◆ **WHAT YOU HAVE TO DO**
Begin at the first line below and copy each line exactly, ending with the line where "g.obj('storage_shed')" appears.

◆ **DATA BLOCK**
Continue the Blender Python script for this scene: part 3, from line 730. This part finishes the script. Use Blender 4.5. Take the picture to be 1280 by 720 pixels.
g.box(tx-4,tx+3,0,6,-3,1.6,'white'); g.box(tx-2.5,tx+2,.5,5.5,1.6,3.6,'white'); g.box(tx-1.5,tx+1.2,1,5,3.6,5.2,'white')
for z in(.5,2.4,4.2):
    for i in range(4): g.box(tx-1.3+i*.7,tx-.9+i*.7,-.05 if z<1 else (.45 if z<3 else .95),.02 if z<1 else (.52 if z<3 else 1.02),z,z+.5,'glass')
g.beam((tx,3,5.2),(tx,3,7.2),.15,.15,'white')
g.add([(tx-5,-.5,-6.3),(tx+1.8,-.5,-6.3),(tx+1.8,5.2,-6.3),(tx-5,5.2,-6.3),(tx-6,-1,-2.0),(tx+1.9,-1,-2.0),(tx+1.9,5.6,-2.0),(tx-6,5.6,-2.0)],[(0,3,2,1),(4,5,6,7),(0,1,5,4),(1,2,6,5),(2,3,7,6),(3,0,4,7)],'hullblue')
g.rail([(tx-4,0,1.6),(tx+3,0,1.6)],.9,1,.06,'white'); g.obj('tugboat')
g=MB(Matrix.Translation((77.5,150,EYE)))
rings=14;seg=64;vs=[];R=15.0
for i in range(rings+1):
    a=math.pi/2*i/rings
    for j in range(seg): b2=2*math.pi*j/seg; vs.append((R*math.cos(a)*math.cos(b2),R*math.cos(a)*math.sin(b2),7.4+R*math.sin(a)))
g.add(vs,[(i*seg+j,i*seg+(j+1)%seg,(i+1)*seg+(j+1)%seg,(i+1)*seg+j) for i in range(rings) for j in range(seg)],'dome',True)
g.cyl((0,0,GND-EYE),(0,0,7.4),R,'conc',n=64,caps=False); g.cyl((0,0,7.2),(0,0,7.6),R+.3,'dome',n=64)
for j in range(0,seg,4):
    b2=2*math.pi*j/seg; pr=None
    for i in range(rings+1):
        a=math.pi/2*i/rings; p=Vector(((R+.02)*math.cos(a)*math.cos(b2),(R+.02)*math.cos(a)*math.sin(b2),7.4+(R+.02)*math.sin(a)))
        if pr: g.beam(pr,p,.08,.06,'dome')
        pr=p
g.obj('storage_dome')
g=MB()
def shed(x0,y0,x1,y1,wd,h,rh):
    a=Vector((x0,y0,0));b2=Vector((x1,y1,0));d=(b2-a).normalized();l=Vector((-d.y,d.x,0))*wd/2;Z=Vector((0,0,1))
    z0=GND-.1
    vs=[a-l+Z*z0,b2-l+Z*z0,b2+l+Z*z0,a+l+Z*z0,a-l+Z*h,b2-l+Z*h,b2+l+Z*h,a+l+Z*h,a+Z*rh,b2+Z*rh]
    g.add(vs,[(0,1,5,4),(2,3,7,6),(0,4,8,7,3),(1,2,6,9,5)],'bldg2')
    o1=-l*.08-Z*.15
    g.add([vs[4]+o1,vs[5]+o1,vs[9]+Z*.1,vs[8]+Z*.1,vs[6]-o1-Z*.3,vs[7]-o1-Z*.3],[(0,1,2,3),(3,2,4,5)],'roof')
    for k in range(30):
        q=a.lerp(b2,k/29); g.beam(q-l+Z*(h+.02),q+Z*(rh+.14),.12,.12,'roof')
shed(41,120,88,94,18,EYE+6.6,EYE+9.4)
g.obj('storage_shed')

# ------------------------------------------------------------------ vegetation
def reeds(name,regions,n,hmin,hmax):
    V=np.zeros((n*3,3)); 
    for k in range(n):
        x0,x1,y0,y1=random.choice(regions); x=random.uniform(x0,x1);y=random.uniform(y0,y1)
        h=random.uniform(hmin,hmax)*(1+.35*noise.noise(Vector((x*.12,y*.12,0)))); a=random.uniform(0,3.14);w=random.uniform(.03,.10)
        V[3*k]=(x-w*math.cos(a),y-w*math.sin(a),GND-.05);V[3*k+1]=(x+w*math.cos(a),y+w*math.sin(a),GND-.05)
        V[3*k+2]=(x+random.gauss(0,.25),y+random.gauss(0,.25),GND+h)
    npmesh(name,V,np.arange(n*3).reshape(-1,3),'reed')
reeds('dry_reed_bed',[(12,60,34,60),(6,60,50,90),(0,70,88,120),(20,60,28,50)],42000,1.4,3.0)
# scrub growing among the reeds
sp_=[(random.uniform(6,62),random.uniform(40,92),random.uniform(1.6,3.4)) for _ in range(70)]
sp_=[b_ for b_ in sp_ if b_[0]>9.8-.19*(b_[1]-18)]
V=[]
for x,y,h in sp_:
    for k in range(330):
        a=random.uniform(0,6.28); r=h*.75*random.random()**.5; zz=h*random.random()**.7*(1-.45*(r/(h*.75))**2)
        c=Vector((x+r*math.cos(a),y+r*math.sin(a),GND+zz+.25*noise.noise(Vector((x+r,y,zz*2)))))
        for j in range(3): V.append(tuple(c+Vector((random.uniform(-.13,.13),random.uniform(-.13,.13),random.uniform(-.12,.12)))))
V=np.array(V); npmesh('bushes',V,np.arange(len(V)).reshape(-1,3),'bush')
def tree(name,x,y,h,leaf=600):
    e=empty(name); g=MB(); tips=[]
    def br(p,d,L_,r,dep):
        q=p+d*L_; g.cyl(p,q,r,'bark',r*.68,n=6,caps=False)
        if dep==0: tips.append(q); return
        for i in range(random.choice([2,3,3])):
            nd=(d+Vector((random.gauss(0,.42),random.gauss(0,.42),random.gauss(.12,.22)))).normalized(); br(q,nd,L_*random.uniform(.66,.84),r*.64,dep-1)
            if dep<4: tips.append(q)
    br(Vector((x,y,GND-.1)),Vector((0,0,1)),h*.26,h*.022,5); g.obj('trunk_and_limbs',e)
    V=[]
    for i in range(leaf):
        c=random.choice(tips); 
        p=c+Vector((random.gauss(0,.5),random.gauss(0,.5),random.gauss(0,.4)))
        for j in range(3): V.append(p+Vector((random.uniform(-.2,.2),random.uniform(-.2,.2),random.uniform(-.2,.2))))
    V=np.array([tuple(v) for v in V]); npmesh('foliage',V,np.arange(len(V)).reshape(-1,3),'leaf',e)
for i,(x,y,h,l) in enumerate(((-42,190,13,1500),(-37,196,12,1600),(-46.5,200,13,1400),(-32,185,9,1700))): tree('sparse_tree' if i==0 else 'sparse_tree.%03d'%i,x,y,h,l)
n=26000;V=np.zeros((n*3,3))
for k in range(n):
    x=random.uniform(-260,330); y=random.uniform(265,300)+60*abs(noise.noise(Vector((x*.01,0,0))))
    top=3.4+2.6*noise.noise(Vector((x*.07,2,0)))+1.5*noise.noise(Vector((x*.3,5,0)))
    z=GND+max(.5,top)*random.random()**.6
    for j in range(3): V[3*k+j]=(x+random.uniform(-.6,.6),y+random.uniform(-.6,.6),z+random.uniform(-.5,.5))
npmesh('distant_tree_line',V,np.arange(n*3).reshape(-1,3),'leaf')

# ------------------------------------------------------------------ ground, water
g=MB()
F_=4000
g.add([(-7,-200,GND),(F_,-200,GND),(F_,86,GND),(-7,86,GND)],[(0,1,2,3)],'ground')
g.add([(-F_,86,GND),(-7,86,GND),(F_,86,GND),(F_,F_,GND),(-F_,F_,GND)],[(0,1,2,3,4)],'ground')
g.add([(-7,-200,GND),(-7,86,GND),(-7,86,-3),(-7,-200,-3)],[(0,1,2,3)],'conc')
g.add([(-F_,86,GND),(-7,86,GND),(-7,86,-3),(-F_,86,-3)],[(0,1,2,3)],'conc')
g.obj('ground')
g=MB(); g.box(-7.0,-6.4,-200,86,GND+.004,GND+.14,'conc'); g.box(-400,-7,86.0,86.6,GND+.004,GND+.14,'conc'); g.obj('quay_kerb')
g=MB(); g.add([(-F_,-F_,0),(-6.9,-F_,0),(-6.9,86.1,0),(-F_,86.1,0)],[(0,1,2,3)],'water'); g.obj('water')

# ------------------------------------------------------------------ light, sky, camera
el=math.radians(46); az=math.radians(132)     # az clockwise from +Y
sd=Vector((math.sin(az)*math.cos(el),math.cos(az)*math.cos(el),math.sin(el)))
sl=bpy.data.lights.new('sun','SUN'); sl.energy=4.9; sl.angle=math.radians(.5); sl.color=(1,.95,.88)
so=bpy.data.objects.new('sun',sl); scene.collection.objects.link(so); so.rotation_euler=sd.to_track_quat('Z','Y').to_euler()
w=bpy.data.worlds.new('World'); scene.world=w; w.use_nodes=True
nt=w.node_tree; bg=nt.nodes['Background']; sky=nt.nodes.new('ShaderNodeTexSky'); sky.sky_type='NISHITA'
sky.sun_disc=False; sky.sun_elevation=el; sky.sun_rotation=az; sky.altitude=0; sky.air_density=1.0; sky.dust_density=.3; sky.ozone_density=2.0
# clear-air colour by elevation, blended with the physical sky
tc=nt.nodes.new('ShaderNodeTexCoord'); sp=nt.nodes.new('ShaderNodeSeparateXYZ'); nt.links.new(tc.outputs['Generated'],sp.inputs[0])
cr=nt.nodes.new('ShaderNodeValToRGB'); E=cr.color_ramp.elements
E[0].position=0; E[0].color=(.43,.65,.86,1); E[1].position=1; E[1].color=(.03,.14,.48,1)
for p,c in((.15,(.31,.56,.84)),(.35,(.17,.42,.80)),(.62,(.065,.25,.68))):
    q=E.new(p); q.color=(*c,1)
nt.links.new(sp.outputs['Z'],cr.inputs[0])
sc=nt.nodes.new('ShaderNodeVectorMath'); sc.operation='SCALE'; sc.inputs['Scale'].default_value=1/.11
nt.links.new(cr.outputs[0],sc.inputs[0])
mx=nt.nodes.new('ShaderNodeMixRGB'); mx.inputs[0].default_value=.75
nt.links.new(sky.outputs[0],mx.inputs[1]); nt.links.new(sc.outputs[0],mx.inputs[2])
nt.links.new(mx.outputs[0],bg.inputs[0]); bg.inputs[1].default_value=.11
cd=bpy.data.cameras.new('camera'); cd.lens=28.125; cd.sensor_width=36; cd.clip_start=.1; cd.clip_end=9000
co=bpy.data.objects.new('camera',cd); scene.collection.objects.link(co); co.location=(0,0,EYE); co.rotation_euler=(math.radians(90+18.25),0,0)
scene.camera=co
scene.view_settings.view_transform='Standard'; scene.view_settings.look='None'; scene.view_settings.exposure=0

◆ **THE ANSWER**
Continue the Blender Python script for this scene: part 3, from line 730. This part finishes the script. Use Blender 4.5. Take the picture to be 1280 by 720 pixels.
g.box(tx-4,tx+3,0,6,-3,1.6,'white'); g.box(tx-2.5,tx+2,.5,5.5,1.6,3.6,'white'); g.box(tx-1.5,tx+1.2,1,5,3.6,5.2,'white')
for z in(.5,2.4,4.2):
    for i in range(4): g.box(tx-1.3+i*.7,tx-.9+i*.7,-.05 if z<1 else (.45 if z<3 else .95),.02 if z<1 else (.52 if z<3 else 1.02),z,z+.5,'glass')
g.beam((tx,3,5.2),(tx,3,7.2),.15,.15,'white')
g.add([(tx-5,-.5,-6.3),(tx+1.8,-.5,-6.3),(tx+1.8,5.2,-6.3),(tx-5,5.2,-6.3),(tx-6,-1,-2.0),(tx+1.9,-1,-2.0),(tx+1.9,5.6,-2.0),(tx-6,5.6,-2.0)],[(0,3,2,1),(4,5,6,7),(0,1,5,4),(1,2,6,5),(2,3,7,6),(3,0,4,7)],'hullblue')
g.rail([(tx-4,0,1.6),(tx+3,0,1.6)],.9,1,.06,'white'); g.obj('tugboat')
g=MB(Matrix.Translation((77.5,150,EYE)))
rings=14;seg=64;vs=[];R=15.0
for i in range(rings+1):
    a=math.pi/2*i/rings
    for j in range(seg): b2=2*math.pi*j/seg; vs.append((R*math.cos(a)*math.cos(b2),R*math.cos(a)*math.sin(b2),7.4+R*math.sin(a)))
g.add(vs,[(i*seg+j,i*seg+(j+1)%seg,(i+1)*seg+(j+1)%seg,(i+1)*seg+j) for i in range(rings) for j in range(seg)],'dome',True)
g.cyl((0,0,GND-EYE),(0,0,7.4),R,'conc',n=64,caps=False); g.cyl((0,0,7.2),(0,0,7.6),R+.3,'dome',n=64)
for j in range(0,seg,4):
    b2=2*math.pi*j/seg; pr=None
    for i in range(rings+1):
        a=math.pi/2*i/rings; p=Vector(((R+.02)*math.cos(a)*math.cos(b2),(R+.02)*math.cos(a)*math.sin(b2),7.4+(R+.02)*math.sin(a)))
        if pr: g.beam(pr,p,.08,.06,'dome')
        pr=p
g.obj('storage_dome')
g=MB()
def shed(x0,y0,x1,y1,wd,h,rh):
    a=Vector((x0,y0,0));b2=Vector((x1,y1,0));d=(b2-a).normalized();l=Vector((-d.y,d.x,0))*wd/2;Z=Vector((0,0,1))
    z0=GND-.1
    vs=[a-l+Z*z0,b2-l+Z*z0,b2+l+Z*z0,a+l+Z*z0,a-l+Z*h,b2-l+Z*h,b2+l+Z*h,a+l+Z*h,a+Z*rh,b2+Z*rh]
    g.add(vs,[(0,1,5,4),(2,3,7,6),(0,4,8,7,3),(1,2,6,9,5)],'bldg2')
    o1=-l*.08-Z*.15
    g.add([vs[4]+o1,vs[5]+o1,vs[9]+Z*.1,vs[8]+Z*.1,vs[6]-o1-Z*.3,vs[7]-o1-Z*.3],[(0,1,2,3),(3,2,4,5)],'roof')
    for k in range(30):
        q=a.lerp(b2,k/29); g.beam(q-l+Z*(h+.02),q+Z*(rh+.14),.12,.12,'roof')
shed(41,120,88,94,18,EYE+6.6,EYE+9.4)
g.obj('storage_shed')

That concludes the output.